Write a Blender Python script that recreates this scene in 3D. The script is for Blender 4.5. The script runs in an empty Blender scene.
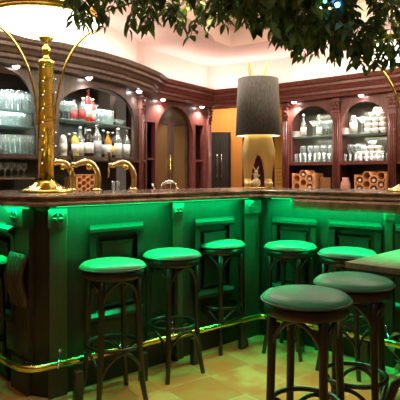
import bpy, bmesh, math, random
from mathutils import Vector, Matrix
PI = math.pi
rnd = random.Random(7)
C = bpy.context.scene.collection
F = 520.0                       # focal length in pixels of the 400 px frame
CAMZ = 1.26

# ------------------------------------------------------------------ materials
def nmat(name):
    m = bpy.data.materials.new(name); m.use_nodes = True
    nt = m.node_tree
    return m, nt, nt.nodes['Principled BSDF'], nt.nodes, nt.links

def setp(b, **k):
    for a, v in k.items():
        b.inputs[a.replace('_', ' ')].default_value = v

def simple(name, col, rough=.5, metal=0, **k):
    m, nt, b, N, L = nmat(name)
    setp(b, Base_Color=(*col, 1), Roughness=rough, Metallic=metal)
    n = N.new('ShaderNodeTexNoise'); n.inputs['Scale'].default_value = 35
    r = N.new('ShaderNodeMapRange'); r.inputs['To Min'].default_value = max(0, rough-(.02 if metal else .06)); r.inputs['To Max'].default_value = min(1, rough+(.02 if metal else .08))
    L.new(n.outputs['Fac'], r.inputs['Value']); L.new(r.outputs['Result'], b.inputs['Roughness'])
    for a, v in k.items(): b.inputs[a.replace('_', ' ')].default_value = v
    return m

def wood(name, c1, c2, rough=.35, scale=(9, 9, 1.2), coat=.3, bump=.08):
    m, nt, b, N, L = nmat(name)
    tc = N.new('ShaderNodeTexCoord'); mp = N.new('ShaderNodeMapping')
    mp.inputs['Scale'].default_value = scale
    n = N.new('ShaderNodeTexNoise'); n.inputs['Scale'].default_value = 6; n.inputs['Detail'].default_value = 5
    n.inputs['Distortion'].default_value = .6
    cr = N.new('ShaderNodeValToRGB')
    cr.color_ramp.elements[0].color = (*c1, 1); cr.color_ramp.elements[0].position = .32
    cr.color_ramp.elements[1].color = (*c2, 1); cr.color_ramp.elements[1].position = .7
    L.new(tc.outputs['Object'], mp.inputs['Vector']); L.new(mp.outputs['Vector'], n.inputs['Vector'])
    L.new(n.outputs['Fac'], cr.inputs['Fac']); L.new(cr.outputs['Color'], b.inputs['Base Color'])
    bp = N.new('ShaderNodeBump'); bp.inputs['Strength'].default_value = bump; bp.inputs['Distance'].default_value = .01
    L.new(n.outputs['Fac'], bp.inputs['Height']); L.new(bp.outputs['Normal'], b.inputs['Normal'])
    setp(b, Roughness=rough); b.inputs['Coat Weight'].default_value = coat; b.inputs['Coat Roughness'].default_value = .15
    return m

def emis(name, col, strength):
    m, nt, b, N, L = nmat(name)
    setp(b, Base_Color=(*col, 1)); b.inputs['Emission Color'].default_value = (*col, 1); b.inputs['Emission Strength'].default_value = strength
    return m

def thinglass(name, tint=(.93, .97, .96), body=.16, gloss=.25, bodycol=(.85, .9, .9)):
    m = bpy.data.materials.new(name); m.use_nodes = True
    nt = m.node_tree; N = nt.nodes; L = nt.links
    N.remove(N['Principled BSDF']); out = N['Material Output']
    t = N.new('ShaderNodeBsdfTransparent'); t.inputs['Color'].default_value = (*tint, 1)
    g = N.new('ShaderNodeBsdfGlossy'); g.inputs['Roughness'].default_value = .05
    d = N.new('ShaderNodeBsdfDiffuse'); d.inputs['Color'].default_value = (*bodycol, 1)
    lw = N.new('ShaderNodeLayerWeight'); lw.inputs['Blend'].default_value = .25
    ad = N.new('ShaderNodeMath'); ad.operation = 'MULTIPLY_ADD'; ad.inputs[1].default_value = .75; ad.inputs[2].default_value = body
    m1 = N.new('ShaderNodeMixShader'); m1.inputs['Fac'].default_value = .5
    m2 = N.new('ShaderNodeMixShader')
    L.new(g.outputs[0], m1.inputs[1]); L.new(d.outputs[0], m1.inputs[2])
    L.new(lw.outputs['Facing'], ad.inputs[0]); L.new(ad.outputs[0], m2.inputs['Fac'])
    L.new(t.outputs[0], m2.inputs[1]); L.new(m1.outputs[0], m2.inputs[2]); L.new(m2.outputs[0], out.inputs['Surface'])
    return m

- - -

— What is asked —
Search the lines above for the string "scene" and copy each line that has it.

— Solution for this exercise —
Write a Blender Python script that recreates this scene in 3D. The script is for Blender 4.5. The script runs in an empty Blender scene.
C = bpy.context.scene.collection